* Start Material shown *

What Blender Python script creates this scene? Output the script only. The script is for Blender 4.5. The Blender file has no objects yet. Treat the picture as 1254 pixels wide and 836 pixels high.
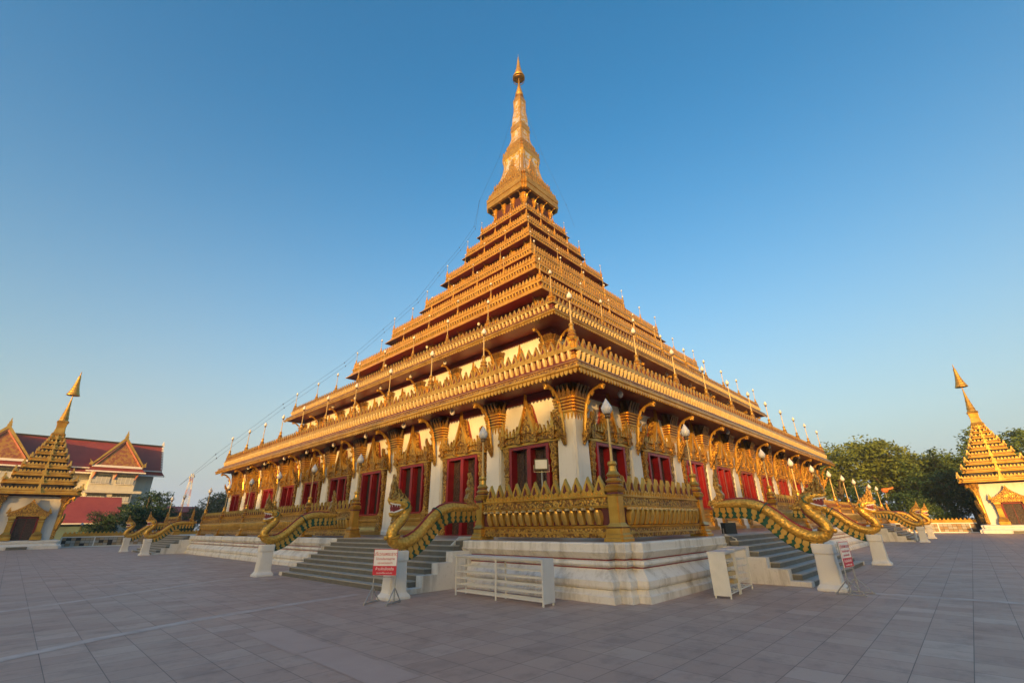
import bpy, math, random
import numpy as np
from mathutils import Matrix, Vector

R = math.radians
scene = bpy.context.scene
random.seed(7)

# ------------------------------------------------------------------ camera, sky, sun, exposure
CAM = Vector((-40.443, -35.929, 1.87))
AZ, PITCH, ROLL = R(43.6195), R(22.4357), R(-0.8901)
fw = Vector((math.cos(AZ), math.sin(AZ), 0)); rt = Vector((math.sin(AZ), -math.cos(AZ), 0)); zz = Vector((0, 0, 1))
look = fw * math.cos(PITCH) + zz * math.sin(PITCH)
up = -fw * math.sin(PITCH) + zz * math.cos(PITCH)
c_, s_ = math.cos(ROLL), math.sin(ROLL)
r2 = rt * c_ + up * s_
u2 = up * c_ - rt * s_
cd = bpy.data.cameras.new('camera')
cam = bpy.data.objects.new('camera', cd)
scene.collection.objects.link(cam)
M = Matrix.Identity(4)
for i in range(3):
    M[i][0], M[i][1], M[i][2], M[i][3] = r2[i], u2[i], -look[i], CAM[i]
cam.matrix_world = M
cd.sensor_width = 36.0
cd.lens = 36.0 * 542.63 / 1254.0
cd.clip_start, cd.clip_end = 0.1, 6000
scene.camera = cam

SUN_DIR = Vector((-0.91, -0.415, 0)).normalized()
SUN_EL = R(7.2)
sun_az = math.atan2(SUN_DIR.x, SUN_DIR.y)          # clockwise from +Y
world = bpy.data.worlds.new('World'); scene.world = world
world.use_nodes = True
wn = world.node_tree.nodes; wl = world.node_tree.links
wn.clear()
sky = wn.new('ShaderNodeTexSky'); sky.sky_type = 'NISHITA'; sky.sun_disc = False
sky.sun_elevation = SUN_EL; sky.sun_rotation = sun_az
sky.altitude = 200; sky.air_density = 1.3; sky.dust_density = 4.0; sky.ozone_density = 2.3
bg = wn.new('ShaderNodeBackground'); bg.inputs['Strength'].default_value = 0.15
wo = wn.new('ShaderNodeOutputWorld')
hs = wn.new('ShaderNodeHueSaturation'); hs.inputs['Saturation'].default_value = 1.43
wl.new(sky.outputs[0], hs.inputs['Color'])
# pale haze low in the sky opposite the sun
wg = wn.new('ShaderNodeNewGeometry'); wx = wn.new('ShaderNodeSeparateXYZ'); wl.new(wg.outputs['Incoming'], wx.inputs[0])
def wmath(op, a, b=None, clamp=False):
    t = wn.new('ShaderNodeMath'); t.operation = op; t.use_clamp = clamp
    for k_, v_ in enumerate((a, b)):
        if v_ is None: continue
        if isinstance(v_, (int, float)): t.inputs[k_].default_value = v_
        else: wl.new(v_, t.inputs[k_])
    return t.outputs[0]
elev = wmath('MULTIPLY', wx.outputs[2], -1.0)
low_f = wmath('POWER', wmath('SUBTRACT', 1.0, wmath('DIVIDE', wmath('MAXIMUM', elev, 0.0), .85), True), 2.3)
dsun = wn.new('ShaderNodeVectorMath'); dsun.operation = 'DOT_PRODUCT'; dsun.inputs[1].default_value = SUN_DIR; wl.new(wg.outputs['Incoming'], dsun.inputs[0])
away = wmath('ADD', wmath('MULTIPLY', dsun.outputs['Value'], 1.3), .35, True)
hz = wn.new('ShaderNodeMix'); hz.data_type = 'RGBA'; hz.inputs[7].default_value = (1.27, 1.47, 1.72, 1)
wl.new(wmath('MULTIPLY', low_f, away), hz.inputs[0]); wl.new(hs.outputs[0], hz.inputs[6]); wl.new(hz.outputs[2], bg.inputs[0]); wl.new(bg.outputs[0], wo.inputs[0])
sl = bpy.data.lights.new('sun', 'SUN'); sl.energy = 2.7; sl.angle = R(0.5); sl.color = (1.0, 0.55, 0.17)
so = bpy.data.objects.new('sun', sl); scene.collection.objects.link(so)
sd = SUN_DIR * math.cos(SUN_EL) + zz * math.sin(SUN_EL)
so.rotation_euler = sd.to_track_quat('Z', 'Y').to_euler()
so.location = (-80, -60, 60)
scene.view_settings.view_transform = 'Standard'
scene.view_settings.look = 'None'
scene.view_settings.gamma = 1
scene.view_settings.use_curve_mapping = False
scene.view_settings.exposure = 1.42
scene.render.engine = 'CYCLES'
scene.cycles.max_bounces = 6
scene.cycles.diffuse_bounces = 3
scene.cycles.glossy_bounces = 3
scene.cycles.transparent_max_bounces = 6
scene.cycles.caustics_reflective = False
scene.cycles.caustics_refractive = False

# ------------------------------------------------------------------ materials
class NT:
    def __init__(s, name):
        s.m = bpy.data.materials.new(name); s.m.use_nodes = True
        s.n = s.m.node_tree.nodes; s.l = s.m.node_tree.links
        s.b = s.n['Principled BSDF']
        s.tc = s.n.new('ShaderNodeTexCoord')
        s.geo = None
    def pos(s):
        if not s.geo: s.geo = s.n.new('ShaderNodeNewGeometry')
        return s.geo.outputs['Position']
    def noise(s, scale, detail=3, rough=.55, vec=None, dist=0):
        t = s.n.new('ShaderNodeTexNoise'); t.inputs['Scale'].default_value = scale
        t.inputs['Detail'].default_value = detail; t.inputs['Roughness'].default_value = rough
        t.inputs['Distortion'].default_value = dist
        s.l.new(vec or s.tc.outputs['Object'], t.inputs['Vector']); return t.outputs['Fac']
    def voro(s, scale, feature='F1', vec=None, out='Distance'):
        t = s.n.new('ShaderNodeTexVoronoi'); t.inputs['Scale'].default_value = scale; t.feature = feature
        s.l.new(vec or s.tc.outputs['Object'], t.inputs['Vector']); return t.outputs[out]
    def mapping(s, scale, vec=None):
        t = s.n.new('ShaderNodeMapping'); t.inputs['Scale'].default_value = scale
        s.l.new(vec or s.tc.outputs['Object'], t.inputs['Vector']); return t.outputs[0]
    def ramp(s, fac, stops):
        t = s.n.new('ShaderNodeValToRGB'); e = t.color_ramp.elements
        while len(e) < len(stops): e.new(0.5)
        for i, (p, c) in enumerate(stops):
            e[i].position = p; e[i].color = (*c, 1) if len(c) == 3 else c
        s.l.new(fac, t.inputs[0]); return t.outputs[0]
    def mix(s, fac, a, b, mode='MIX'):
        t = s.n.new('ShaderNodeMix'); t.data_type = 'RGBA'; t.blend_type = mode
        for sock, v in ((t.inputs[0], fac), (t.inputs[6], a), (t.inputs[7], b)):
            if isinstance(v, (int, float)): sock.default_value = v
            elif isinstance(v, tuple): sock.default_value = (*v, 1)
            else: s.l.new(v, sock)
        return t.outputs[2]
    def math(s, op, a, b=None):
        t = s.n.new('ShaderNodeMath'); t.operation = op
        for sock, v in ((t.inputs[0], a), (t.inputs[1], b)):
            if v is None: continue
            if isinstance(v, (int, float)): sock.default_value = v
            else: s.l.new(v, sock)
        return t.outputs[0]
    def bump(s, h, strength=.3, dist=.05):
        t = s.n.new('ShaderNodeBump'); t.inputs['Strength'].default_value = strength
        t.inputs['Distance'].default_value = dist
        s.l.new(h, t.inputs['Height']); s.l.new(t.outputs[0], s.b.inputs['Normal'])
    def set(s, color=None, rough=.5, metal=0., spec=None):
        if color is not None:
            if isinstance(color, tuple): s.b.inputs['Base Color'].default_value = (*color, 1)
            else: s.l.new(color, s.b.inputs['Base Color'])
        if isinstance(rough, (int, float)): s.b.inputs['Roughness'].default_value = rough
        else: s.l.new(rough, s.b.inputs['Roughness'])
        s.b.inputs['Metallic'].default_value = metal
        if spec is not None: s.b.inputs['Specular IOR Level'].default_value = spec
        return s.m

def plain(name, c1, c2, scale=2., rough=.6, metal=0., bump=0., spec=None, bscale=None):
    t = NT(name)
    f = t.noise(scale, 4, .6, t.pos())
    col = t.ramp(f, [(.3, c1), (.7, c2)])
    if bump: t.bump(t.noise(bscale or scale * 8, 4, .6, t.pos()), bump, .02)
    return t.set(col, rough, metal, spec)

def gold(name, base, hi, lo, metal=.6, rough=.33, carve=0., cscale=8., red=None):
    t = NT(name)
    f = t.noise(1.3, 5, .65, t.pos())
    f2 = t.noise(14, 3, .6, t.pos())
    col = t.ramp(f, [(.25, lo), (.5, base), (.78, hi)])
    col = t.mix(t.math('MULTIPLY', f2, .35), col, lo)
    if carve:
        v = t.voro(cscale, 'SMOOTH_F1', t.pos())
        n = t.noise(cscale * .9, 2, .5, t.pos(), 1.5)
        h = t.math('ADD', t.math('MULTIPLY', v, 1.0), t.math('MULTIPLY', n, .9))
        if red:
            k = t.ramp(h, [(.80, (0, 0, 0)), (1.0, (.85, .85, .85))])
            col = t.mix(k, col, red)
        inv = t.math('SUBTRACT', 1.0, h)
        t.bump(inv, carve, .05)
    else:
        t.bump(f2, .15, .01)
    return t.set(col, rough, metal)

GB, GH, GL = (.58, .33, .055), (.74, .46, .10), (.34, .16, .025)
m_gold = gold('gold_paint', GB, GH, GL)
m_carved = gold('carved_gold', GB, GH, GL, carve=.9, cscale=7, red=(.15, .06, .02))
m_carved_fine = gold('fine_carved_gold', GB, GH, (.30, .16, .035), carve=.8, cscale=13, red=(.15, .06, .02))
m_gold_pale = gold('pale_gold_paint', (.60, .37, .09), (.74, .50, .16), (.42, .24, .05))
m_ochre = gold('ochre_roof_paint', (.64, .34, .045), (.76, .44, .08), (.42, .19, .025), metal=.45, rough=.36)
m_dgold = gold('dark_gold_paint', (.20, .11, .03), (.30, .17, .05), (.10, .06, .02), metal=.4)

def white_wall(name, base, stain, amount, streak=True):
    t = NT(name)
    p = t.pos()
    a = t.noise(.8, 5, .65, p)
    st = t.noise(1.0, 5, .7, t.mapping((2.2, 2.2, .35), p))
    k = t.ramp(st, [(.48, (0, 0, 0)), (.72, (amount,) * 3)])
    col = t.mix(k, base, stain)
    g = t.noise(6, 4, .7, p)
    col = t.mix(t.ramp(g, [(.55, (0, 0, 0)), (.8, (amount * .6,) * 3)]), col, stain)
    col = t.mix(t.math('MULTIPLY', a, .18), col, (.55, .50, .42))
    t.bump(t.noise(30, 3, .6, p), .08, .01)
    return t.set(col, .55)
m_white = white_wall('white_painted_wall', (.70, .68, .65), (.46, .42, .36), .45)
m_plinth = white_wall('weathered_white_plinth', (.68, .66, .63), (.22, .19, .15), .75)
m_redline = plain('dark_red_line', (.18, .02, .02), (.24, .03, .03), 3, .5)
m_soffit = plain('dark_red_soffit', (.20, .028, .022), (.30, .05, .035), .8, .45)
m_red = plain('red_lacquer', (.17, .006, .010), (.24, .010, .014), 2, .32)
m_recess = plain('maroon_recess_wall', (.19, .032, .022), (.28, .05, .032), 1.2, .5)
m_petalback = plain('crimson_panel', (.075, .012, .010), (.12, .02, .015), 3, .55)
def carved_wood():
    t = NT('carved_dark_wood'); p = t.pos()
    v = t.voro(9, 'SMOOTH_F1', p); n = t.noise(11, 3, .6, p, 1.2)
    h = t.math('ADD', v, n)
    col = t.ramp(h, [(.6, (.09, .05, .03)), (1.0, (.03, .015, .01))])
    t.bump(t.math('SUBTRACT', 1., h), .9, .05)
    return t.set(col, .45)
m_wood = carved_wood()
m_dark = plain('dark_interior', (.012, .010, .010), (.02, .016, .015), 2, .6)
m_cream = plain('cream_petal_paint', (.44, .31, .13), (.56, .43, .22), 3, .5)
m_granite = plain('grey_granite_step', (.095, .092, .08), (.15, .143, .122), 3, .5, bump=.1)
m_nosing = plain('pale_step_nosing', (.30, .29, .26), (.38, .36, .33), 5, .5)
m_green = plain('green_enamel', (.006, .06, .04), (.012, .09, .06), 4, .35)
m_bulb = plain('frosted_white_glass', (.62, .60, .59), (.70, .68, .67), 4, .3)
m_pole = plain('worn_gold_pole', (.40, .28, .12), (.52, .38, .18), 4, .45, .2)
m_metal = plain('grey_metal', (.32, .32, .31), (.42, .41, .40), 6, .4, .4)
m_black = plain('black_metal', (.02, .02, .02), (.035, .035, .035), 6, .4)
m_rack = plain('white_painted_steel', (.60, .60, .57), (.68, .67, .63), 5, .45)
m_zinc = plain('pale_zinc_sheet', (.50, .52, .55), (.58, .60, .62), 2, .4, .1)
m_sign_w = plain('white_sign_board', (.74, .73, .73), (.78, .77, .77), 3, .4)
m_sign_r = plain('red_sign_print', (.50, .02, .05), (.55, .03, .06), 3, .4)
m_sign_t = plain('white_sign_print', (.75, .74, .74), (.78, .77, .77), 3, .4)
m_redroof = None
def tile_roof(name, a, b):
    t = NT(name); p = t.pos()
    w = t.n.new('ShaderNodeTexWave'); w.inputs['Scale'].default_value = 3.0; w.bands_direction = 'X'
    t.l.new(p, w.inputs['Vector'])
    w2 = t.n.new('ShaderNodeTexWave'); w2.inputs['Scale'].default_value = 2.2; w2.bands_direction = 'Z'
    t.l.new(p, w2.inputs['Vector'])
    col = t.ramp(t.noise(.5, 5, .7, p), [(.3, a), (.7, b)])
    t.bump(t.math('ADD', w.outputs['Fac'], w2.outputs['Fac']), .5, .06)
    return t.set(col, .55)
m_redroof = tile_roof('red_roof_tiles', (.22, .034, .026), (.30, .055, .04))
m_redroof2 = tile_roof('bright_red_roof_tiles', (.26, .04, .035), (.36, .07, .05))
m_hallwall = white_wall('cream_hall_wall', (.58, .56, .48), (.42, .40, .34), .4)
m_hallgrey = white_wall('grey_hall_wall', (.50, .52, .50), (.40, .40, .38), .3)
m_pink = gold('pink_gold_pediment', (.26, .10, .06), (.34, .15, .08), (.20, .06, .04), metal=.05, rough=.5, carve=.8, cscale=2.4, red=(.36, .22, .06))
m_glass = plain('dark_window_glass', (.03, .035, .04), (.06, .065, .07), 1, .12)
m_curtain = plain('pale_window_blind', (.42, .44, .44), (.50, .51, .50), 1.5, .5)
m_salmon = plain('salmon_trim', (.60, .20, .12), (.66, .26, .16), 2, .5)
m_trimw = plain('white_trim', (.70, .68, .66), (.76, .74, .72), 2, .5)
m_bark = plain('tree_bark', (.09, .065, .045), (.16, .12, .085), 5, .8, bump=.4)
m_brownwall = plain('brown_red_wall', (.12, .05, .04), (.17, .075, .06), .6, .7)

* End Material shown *
* Start Material shown *

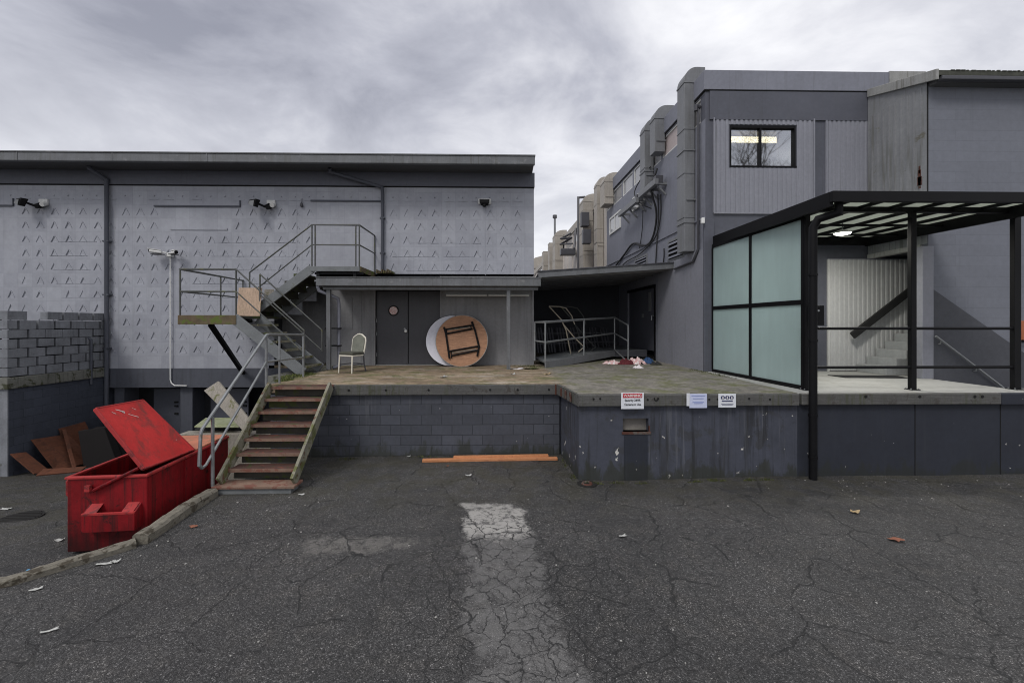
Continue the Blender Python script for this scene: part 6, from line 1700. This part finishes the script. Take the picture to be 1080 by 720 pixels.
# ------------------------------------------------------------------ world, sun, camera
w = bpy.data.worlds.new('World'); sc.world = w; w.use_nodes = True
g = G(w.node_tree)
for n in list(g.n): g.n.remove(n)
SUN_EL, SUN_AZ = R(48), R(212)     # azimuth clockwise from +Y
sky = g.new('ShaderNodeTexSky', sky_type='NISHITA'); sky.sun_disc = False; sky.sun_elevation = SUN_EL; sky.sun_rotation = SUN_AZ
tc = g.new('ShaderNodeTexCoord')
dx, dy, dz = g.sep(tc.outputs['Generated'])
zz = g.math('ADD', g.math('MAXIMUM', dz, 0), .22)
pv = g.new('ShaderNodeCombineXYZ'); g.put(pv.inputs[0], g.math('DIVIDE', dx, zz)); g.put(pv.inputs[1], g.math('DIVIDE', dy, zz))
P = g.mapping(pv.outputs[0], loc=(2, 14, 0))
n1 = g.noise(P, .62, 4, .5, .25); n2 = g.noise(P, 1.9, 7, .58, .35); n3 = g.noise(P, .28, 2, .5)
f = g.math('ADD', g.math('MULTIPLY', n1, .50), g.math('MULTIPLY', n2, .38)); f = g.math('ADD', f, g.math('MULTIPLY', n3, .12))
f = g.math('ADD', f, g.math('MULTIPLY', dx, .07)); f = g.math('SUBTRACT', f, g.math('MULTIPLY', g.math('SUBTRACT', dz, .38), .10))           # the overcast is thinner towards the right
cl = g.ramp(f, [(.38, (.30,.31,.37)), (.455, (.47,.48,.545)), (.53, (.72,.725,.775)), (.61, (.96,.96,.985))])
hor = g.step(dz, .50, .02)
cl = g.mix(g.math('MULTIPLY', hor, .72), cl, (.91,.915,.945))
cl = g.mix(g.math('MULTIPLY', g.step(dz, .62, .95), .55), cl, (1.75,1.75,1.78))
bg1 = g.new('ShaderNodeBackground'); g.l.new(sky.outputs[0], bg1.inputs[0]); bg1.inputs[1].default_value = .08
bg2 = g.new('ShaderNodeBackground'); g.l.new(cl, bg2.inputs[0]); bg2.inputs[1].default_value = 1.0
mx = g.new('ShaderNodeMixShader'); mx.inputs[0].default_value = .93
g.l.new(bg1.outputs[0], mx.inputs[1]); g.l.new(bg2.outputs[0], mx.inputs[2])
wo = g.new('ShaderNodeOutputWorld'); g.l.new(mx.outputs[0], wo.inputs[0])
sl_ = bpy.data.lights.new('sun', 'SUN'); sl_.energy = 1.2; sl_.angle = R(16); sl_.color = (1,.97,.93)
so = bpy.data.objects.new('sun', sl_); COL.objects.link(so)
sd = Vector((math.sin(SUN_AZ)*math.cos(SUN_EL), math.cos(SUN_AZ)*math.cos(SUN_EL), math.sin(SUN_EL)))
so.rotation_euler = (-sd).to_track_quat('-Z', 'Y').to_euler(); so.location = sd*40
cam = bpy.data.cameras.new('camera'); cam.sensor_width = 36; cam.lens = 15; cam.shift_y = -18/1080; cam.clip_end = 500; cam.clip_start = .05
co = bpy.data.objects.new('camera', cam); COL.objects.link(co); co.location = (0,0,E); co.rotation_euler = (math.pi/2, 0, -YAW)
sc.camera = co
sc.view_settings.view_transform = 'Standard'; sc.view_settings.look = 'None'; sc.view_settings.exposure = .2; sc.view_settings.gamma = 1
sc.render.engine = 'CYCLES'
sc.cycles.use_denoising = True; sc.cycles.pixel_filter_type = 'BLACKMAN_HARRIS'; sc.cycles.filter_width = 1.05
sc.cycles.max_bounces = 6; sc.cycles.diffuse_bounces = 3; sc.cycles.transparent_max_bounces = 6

* End Material shown *
* Start Material shown *

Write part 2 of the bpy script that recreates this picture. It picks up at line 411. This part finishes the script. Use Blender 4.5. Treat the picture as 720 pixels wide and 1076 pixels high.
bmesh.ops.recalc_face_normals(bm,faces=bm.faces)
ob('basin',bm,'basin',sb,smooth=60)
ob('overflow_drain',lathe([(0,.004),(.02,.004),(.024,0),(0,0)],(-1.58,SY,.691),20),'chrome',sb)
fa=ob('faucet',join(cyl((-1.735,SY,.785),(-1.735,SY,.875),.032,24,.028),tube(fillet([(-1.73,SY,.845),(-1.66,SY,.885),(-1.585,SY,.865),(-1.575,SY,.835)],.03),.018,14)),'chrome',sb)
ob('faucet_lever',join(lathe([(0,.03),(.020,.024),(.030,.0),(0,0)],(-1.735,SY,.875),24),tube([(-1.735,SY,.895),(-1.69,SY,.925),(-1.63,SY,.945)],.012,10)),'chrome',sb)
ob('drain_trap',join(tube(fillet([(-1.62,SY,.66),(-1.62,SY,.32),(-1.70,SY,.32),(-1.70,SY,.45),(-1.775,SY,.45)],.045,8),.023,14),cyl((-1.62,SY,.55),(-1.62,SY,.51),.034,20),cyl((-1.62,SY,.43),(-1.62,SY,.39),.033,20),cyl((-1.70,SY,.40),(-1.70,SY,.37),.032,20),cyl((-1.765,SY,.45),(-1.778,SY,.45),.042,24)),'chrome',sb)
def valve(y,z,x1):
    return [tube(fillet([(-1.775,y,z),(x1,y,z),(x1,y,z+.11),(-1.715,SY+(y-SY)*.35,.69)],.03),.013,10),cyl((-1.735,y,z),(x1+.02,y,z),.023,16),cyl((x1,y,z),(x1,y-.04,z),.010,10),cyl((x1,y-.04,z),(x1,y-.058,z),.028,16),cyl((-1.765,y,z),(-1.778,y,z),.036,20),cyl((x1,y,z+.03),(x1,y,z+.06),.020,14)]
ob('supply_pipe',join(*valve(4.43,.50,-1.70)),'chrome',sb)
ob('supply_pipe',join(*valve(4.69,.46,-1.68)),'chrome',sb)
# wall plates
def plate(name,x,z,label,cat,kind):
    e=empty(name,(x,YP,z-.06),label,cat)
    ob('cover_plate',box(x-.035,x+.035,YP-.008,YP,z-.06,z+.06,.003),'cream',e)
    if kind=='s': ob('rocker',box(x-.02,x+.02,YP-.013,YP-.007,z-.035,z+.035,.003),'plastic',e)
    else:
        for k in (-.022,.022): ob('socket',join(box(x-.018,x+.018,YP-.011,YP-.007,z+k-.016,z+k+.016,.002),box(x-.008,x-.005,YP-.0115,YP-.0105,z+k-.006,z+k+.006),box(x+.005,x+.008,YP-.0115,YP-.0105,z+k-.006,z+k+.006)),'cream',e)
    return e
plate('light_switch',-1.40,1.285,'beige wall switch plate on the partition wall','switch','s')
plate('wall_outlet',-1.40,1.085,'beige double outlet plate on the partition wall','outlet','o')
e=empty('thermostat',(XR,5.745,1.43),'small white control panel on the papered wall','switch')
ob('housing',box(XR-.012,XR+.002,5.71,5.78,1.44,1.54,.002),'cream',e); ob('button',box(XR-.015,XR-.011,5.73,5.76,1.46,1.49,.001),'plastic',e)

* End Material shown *

Reproduce only the lines running from the one that has "What Blender Python" through the one that has "scene.camera = cam", ends included. Any pictures in that stretch should not be copied.

What Blender Python script creates this scene? Output the script only. The script is for Blender 4.5. The Blender file has no objects yet. Treat the picture as 1254 pixels wide and 836 pixels high.
import bpy, math, random
import numpy as np
from mathutils import Matrix, Vector

R = math.radians
scene = bpy.context.scene
random.seed(7)

# ------------------------------------------------------------------ camera, sky, sun, exposure
CAM = Vector((-40.443, -35.929, 1.87))
AZ, PITCH, ROLL = R(43.6195), R(22.4357), R(-0.8901)
fw = Vector((math.cos(AZ), math.sin(AZ), 0)); rt = Vector((math.sin(AZ), -math.cos(AZ), 0)); zz = Vector((0, 0, 1))
look = fw * math.cos(PITCH) + zz * math.sin(PITCH)
up = -fw * math.sin(PITCH) + zz * math.cos(PITCH)
c_, s_ = math.cos(ROLL), math.sin(ROLL)
r2 = rt * c_ + up * s_
u2 = up * c_ - rt * s_
cd = bpy.data.cameras.new('camera')
cam = bpy.data.objects.new('camera', cd)
scene.collection.objects.link(cam)
M = Matrix.Identity(4)
for i in range(3):
    M[i][0], M[i][1], M[i][2], M[i][3] = r2[i], u2[i], -look[i], CAM[i]
cam.matrix_world = M
cd.sensor_width = 36.0
cd.lens = 36.0 * 542.63 / 1254.0
cd.clip_start, cd.clip_end = 0.1, 6000
scene.camera = cam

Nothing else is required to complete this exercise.